I am reminded of a thought, which I had already during law school: it’s only a thin line between genius and insanity; it’s the same thin line between government and organized crime. The current director of merics, a German think tank on China, Prof. Sebastian Heilmann, wrote back in 2003 about the Chinese political system and categorized corruption into three main forms if looking at the macro economic impact of corruption:
  1. Confiscating corruption = economic values are taken out of the economic system > extremely growth averse
  2. Participating corruption = economic values remain in the economic system > growth conform
  3. Organized crime = economic values can both be taken out of the system or remain within, but main corrupted organization is different from government or the government itself is privatized.

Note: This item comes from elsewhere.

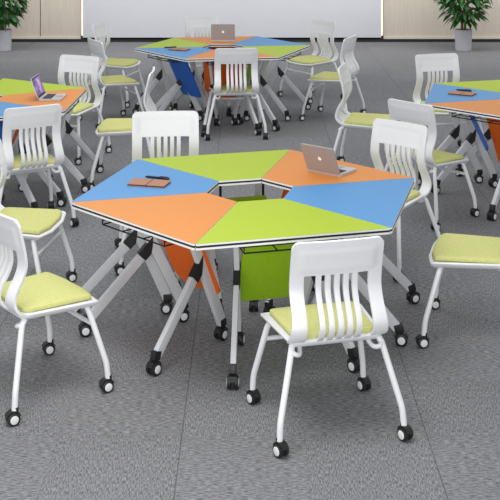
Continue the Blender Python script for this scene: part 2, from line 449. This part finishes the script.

None of the three above categories is 100% suitable for any economy or nation, but we find that China’s and South Korea’s remarkable economic growth until 2010 was mainly fuelled by participating corruption. Administrative favors were exchanged for a sound share in economic growth and most economic values remained within the system. Since about five years we witness in China a shift towards confiscatory corruption if not even a privatized state of organized crime; a state of governance which was most artistically shown in the movie Copland. All the efforts the Xi Jinping administration made to counter corruption were a superficial attempt, which in reality targeted the political opposition. Corruption is still omnipresent and those who are in power try to get their money out of the country in more or less subtle ways; an economist friend told me recently that 16 billion CNY are lost each month to capital flight. Bribing a Chinese party official is nowadays done with the FOC enrollment of his nephew at Eton. Eton it must be, because any random village party secretary is able to send his children to posh English schools.